Bird’s beauty is that he’s able to allow a lot of space into his music and let the song seem to construct itself as you listen. Apparently, he works a long time, with many different iterations, constructing the song in the first place, but what we get sometimes feels like it’s being worked out as we listen. Check out the video to see how this looks in person.

“Lazy Projectors” I’ve chosen because its theme relates well to the general purpose of these posts. It’s about how memory doesn’t so much play tricks as simply create, like a filmmaker, a version of events that accords with its own powers, prejudices, and emphases. “If memory serves us, then who owns the master / How do we know who's projecting this reel.” We do the same in writing, of course, in altering our wording to suit the conception of the moment—the moment of writing—regardless of what we would have said or how we would have avoided saying anything in the time we’re recalling. Already I’ve visited more than a few of such instances, born back ceaselessly into the past—as Scotty says, in his best high diction—for the sake of a few last snapshots. That’s about the best you’ll get.

Not only questioning who is projecting the reel, but also who is doing the filming, calling the shots.

Now who's the best boy and the casting director / And the editor splicing your face from the scene / It's all in the hands of a lazy projector / That forgetting, embellishing, lying machine

I’ll go with that—there is forgetting, for which we sometimes substitute “wrong memories.” And there is embellishing, which isn’t wrong so much as reworked. And then there’s lies, just because. There’s always a good reason to lie, I believe, unless you’re a sociopath who does it automatically. The lie is for the sake of avoiding the truth, for a purpose.

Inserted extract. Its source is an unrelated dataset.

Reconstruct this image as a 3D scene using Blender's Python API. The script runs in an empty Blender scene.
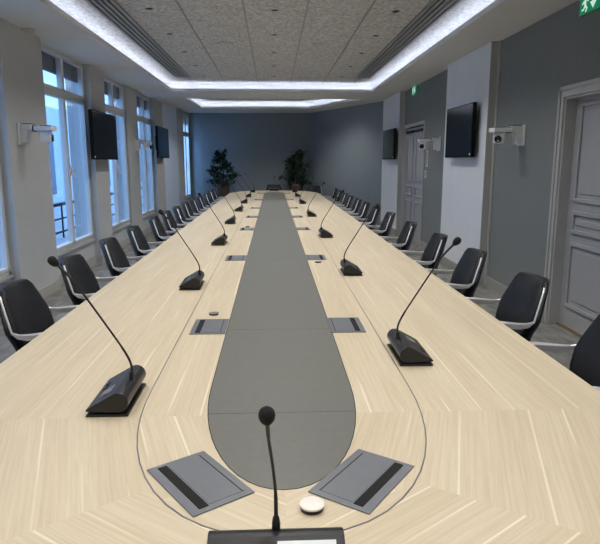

The idea being that there is a truth “back there” but that it is not and never can be shared exactly. Or precisely. And all the doubt comes from the difference between the person who was there and the person who recalls. There is a key non-identity present (or past), which Bird figures as the “lazy projector.” Lazy suggests he might get it right if he bothered. And sometimes that is the case. Often. Like when a student simply writes something wrong and you can tell they really knew the right answer, they just weren’t careful.  But sometimes they remember a distortion or relay one, at least.

I remember telling a stressed friend studying for a big exam (they’re called “comprehensives”) in grad school: just talk about what you remember. What we don’t remember is infinite. What we remember is finite, so let’s get that part right. After all this isn’t poetry.

Poetry, as the estimable Harold Bloom says, is a lie against time. In that kind of “lie,” getting it “right” isn’t the point. The point is the embellishment. But then such embellishing is often the antithesis of “lazy.” It’s very, very deliberate about the liberties it will take, and why.

I like the bridge in Bird’s song because it’s where he seems to step forward and take to task his own conceit that memory is somehow a case of “projection” (which is his “lie against time,” if you like):  

They say all good things must come to an end
Every day the night must fall
How it all came to this, I simply can't recall
Too many cooks in the kitchen
How the mighty must fall
But I can't see the sense in us breaking up at all

Each day, good or bad, comes to an “end” (which itself is a kind of lie), and the “simply can’t recall” eludes the point of saying anything about the past: “how it all came to this” expects that there is an explanation. It’s easier to say we don’t remember than that we don’t know. Then a few clichés that might “explain”: too many cooks, the mighty must fall . . . the first generally means that there are too many contrary opinions or “recipes” so that a plethora of explanations means none are trusted; the second suggests “fate” (ananke) and perhaps the ancient Greek ideas (earlier Pyramus and Apollo are mentioned) of hubris and hamartia. The “breaking up at all” seems to come out of nowhere until we realize it’s in reference to the good thing coming to an end and the “it” that “came to this.” It was good but now it’s gone, to cite “Boy from Tupelo.”

The song seems to suggest—with its most passionate, non-shrugging moment in the reiterations “no, I can’t see the sense in us breaking up at all”—that the lazy projectors can cover the difference. We don’t remember things the same, we don’t know how we got here, we wonder if it’s inevitable, but, all the same, “forgetting, embellishing, lying” are in the nature of the beast. “It’s nothing to get hung about,” as Lennon might say. Or Bird: “Come on, tell us something we don’t know.”

Maybe, if we lie against time sufficiently, things will turn out differently.